Costui ha ammesso che, nella pratica degli affari, dapprima si paga il ceto bancario, quindi i fornitori, solo infine e se avanzano fondi l’Erario: una sostanziale confessione dell’evitabilità dell’inadempimento ascritto, se solo l’imprenditore avesse invertito l’ordine di priorità dei pagamenti.

Più meritevole di considerazione umana la vicenda finanziaria dell’imputato assolto dal Tribunale di Milano.

Il caso è interssante perché l’imputato era divenuto amministratore e dunque soggetto attivo del reato quando le somme da destinare al pagamento dell’IVA già non erano state accantonate.

Si pone, dunque, il dubbio se sia colpevole dell’omesso pagamento, anche se dovuto ad un omesso accantonamento a lui non addebitabile. Dubbio invincibile per il giudice, alla luce del dispositivo assolutorio “per non avere commesso il fatto”.

Comunque, il giudice non trascura la valutazione della sfortunata storia economica dell’azienda; le spiegazioni addotte dall'imputato e confermate dai testi della difesa sono tali da provare che il mancato versamento dell'IVA è dovuto ad un’ipotesi di causa maggiore e non al desiderio dell'imputato di sottrarsi agli obblighi trbutari.

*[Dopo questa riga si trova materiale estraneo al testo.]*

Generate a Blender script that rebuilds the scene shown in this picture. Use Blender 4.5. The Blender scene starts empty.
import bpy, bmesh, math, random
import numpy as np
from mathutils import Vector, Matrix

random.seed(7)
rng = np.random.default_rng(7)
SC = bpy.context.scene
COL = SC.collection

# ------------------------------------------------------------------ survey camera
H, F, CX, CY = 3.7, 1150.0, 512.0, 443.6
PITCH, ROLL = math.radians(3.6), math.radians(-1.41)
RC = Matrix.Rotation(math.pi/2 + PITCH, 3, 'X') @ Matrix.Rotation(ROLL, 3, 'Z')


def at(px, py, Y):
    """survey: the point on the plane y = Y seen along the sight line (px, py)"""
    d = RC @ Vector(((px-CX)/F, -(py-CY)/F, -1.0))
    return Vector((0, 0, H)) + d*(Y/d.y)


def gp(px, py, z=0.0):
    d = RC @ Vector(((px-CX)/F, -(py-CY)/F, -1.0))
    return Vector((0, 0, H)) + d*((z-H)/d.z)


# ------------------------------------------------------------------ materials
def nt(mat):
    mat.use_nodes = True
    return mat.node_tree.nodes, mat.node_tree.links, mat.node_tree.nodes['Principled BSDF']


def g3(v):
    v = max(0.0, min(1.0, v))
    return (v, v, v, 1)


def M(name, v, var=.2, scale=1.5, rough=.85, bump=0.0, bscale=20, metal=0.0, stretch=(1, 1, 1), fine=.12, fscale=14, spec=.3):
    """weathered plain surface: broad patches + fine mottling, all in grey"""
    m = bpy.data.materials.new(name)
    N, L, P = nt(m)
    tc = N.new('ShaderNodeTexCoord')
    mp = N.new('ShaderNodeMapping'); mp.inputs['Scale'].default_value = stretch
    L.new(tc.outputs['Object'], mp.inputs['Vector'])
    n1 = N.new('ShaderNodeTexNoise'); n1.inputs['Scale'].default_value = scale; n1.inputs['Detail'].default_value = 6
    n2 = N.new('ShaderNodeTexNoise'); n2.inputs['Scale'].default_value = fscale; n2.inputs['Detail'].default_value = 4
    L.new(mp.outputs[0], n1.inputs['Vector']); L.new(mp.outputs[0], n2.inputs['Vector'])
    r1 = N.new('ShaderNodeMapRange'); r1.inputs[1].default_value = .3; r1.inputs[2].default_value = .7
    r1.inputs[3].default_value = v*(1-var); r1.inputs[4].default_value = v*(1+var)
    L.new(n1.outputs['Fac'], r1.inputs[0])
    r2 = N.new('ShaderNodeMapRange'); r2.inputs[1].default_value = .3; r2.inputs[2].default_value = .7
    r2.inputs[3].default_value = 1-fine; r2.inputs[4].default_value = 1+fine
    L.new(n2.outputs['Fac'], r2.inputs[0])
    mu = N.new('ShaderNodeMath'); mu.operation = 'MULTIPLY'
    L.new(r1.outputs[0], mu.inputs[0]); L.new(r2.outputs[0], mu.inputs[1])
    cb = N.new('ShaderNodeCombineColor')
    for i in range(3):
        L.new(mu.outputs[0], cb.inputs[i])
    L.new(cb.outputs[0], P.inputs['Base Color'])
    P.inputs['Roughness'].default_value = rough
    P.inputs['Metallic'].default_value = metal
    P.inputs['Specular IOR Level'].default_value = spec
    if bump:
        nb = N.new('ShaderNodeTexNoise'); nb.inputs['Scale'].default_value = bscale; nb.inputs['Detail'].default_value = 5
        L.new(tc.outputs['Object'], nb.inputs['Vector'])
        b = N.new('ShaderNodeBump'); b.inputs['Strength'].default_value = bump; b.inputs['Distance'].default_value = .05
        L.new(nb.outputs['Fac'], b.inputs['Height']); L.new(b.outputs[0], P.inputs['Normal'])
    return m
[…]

In conclusione, ed in attesa di altri contributi giurisprudenziali, appare chiaro che la questione debba essere affrontata non solo con l’elegante speculazione sulla categoria utilizzabile (caso fortuito, inesigibilità) ma con un’attenta verifica della storia economica dell’imprenditore, per comprendere la quale sempre più il giudice di merito necessita di competenze finanziarie e di contabilità.